ST PETERSBURG - Presiden Turki Tayyip Erdogan mengatakan kepada media Prancis, Le Monde,
bahwa dia merasa Turki ditinggalkan sekutu Barat-nya, Amerika Serikat
(AS) dan Uni Eropa yang tak peka pada situasi politik di Ankara setelah
upaya kudeta. Sebaliknya, Erdogan memuji Rusia yang justru simpatik pada
Turki.
Komentar Erdogan itu muncul sehari sebelum dia bertemua Presiden Putin di Saint Petersburg, Rusia hari Selasa.
”Seluruh
dunia bereaksi terhadap serangan terhadap Charlie Hebdo. Perdana
Menteri kami bergabung berunjuk rasa di jalan-jalan Paris,” kata
Erdogan, mencontohkan simpati Turki atas serangan teror di Prancis pada
Januari 2015.
”Saya akan berharap bahwa para pemimpin dunia Barat
akan bereaksi (terkait upaya kudeta) dengan cara yang sama dan tidak
puas diri dengan beberapa klise,” sindir Erdogan.
Presiden Turki
ini kesal pada sekutu Barat-nya yang terus mengecam “pembersihan” di
Turki terhadap semua pihak yang terlibat upaya kudeta pada 15 Juli 2016
lalu.
Erdogan lantas memuji Presiden Rusia Vladimir yang
meneleponnya untuk menyampaikan belasungkawa. Dia senang bahwa Putin
tidak seperti Barat yang mengkritiknya atas “pembersihan” baik di korps
militer maupun sipil yang terkait upaya kudeta.

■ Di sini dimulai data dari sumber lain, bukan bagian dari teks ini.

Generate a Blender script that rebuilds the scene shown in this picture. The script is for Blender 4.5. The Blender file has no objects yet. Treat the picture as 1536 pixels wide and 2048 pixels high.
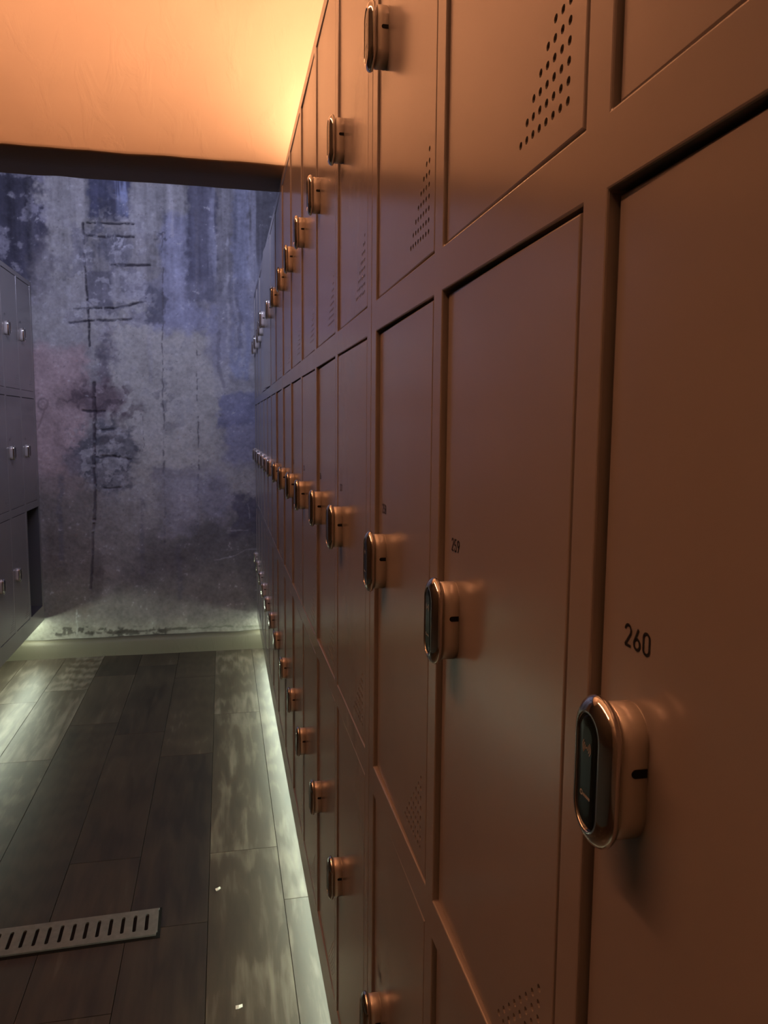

”Padahal semua orang Eropa bertanya; mengapa begitu banyak tentara ditahan, mengapa begitu banyak PNS dipecat?,” kata Erdogan.
”Dunia
Barat mencoba untuk mengecualikan Rusia; kami tidak. Kami memiliki
insiden pesawat Rusia (pesawat Rusia ditembak jatuh oleh dua pesawat
Turki di perbatasan Turki-Suriah pada 24 November 2015), tapi kunjungan 9
Agustus ini telah direncanakan jauh sebelum upaya kudeta. Pertemuan ini
akan menandai langkah baru dalam hubungan antara kedua negara,” kata
Erdogan, seperti dikutip dari EurActiv, Rabu (10/8/2016).